**Written exercise**
Render every entry verbatim.

Scenes as source code:
-------

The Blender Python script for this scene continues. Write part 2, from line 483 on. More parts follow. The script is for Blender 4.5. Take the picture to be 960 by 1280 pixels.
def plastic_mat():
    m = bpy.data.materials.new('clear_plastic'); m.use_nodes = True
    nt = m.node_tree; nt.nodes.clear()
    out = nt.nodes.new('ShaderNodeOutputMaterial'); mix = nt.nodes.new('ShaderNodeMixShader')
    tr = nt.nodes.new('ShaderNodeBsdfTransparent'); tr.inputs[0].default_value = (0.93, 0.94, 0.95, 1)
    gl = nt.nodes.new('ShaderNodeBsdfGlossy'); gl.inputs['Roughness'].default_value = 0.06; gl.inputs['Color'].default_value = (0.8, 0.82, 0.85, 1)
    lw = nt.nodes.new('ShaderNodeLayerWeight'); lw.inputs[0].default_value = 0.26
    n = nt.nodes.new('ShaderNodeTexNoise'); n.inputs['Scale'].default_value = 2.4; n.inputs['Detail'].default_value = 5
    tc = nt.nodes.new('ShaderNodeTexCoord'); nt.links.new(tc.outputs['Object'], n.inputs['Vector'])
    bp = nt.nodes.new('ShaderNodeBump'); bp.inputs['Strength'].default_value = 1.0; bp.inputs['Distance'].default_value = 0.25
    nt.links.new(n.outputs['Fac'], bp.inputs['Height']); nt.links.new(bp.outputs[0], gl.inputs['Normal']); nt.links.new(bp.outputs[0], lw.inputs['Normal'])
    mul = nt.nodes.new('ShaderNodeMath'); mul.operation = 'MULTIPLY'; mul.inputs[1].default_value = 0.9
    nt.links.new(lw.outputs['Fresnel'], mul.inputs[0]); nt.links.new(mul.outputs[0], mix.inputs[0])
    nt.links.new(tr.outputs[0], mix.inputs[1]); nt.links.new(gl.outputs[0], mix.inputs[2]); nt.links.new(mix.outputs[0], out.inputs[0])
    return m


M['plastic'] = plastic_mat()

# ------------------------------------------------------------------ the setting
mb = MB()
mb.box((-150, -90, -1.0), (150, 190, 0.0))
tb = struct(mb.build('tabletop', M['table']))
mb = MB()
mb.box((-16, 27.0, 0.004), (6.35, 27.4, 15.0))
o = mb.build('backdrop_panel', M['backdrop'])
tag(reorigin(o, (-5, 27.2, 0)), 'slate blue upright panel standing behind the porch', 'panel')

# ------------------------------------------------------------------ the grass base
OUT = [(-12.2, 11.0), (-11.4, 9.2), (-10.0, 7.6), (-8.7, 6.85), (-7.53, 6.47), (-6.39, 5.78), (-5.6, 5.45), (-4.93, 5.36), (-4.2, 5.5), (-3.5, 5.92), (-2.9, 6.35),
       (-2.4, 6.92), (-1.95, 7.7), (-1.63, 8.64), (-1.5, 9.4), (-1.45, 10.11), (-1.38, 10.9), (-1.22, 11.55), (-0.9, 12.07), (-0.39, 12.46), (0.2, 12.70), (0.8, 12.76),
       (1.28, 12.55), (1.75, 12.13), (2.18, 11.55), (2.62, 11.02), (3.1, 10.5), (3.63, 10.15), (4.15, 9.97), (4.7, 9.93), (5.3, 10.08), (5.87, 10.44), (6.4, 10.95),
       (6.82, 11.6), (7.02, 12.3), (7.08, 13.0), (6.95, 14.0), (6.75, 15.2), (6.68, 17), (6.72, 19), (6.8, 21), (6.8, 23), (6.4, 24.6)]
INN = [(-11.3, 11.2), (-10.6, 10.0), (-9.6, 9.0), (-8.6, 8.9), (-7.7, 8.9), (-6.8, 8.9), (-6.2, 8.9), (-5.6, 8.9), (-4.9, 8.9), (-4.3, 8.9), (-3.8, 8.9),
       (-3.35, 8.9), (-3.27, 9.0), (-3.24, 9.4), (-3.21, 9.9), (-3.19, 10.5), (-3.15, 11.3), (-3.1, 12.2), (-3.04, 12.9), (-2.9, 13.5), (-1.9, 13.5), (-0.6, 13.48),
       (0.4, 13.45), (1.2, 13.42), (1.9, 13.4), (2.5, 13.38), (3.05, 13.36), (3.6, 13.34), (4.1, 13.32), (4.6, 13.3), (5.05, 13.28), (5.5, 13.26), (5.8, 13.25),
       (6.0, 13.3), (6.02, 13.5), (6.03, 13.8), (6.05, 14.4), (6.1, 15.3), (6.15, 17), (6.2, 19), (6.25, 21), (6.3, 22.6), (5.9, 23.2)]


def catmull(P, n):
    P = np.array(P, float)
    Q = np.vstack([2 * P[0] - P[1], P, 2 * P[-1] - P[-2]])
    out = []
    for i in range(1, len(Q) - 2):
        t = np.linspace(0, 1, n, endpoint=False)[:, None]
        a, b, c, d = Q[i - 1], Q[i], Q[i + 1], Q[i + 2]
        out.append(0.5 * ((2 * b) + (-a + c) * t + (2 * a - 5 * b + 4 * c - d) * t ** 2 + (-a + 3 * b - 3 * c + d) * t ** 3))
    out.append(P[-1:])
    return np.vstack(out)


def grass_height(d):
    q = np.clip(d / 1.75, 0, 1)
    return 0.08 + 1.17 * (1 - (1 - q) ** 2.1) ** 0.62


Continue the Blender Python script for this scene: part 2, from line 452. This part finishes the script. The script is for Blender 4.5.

-------

**Full solution**
The Blender Python script for this scene continues. Write part 2, from line 483 on. More parts follow. The script is for Blender 4.5. Take the picture to be 960 by 1280 pixels.
def plastic_mat():
    m = bpy.data.materials.new('clear_plastic'); m.use_nodes = True
    nt = m.node_tree; nt.nodes.clear()
    out = nt.nodes.new('ShaderNodeOutputMaterial'); mix = nt.nodes.new('ShaderNodeMixShader')
    tr = nt.nodes.new('ShaderNodeBsdfTransparent'); tr.inputs[0].default_value = (0.93, 0.94, 0.95, 1)
    gl = nt.nodes.new('ShaderNodeBsdfGlossy'); gl.inputs['Roughness'].default_value = 0.06; gl.inputs['Color'].default_value = (0.8, 0.82, 0.85, 1)
    lw = nt.nodes.new('ShaderNodeLayerWeight'); lw.inputs[0].default_value = 0.26
    n = nt.nodes.new('ShaderNodeTexNoise'); n.inputs['Scale'].default_value = 2.4; n.inputs['Detail'].default_value = 5
    tc = nt.nodes.new('ShaderNodeTexCoord'); nt.links.new(tc.outputs['Object'], n.inputs['Vector'])
    bp = nt.nodes.new('ShaderNodeBump'); bp.inputs['Strength'].default_value = 1.0; bp.inputs['Distance'].default_value = 0.25
    nt.links.new(n.outputs['Fac'], bp.inputs['Height']); nt.links.new(bp.outputs[0], gl.inputs['Normal']); nt.links.new(bp.outputs[0], lw.inputs['Normal'])
    mul = nt.nodes.new('ShaderNodeMath'); mul.operation = 'MULTIPLY'; mul.inputs[1].default_value = 0.9
    nt.links.new(lw.outputs['Fresnel'], mul.inputs[0]); nt.links.new(mul.outputs[0], mix.inputs[0])
    nt.links.new(tr.outputs[0], mix.inputs[1]); nt.links.new(gl.outputs[0], mix.inputs[2]); nt.links.new(mix.outputs[0], out.inputs[0])
    return m


M['plastic'] = plastic_mat()

# ------------------------------------------------------------------ the setting
mb = MB()
mb.box((-150, -90, -1.0), (150, 190, 0.0))
tb = struct(mb.build('tabletop', M['table']))
mb = MB()
mb.box((-16, 27.0, 0.004), (6.35, 27.4, 15.0))
o = mb.build('backdrop_panel', M['backdrop'])
tag(reorigin(o, (-5, 27.2, 0)), 'slate blue upright panel standing behind the porch', 'panel')

# ------------------------------------------------------------------ the grass base
OUT = [(-12.2, 11.0), (-11.4, 9.2), (-10.0, 7.6), (-8.7, 6.85), (-7.53, 6.47), (-6.39, 5.78), (-5.6, 5.45), (-4.93, 5.36), (-4.2, 5.5), (-3.5, 5.92), (-2.9, 6.35),
       (-2.4, 6.92), (-1.95, 7.7), (-1.63, 8.64), (-1.5, 9.4), (-1.45, 10.11), (-1.38, 10.9), (-1.22, 11.55), (-0.9, 12.07), (-0.39, 12.46), (0.2, 12.70), (0.8, 12.76),
       (1.28, 12.55), (1.75, 12.13), (2.18, 11.55), (2.62, 11.02), (3.1, 10.5), (3.63, 10.15), (4.15, 9.97), (4.7, 9.93), (5.3, 10.08), (5.87, 10.44), (6.4, 10.95),
       (6.82, 11.6), (7.02, 12.3), (7.08, 13.0), (6.95, 14.0), (6.75, 15.2), (6.68, 17), (6.72, 19), (6.8, 21), (6.8, 23), (6.4, 24.6)]
INN = [(-11.3, 11.2), (-10.6, 10.0), (-9.6, 9.0), (-8.6, 8.9), (-7.7, 8.9), (-6.8, 8.9), (-6.2, 8.9), (-5.6, 8.9), (-4.9, 8.9), (-4.3, 8.9), (-3.8, 8.9),
       (-3.35, 8.9), (-3.27, 9.0), (-3.24, 9.4), (-3.21, 9.9), (-3.19, 10.5), (-3.15, 11.3), (-3.1, 12.2), (-3.04, 12.9), (-2.9, 13.5), (-1.9, 13.5), (-0.6, 13.48),
       (0.4, 13.45), (1.2, 13.42), (1.9, 13.4), (2.5, 13.38), (3.05, 13.36), (3.6, 13.34), (4.1, 13.32), (4.6, 13.3), (5.05, 13.28), (5.5, 13.26), (5.8, 13.25),
       (6.0, 13.3), (6.02, 13.5), (6.03, 13.8), (6.05, 14.4), (6.1, 15.3), (6.15, 17), (6.2, 19), (6.25, 21), (6.3, 22.6), (5.9, 23.2)]


def catmull(P, n):
    P = np.array(P, float)
    Q = np.vstack([2 * P[0] - P[1], P, 2 * P[-1] - P[-2]])
    out = []
    for i in range(1, len(Q) - 2):
        t = np.linspace(0, 1, n, endpoint=False)[:, None]
        a, b, c, d = Q[i - 1], Q[i], Q[i + 1], Q[i + 2]
        out.append(0.5 * ((2 * b) + (-a + c) * t + (2 * a - 5 * b + 4 * c - d) * t ** 2 + (-a + 3 * b - 3 * c + d) * t ** 3))
    out.append(P[-1:])
    return np.vstack(out)


def grass_height(d):
    q = np.clip(d / 1.75, 0, 1)
    return 0.08 + 1.17 * (1 - (1 - q) ** 2.1) ** 0.62


Continue the Blender Python script for this scene: part 2, from line 452. This part finishes the script. The script is for Blender 4.5.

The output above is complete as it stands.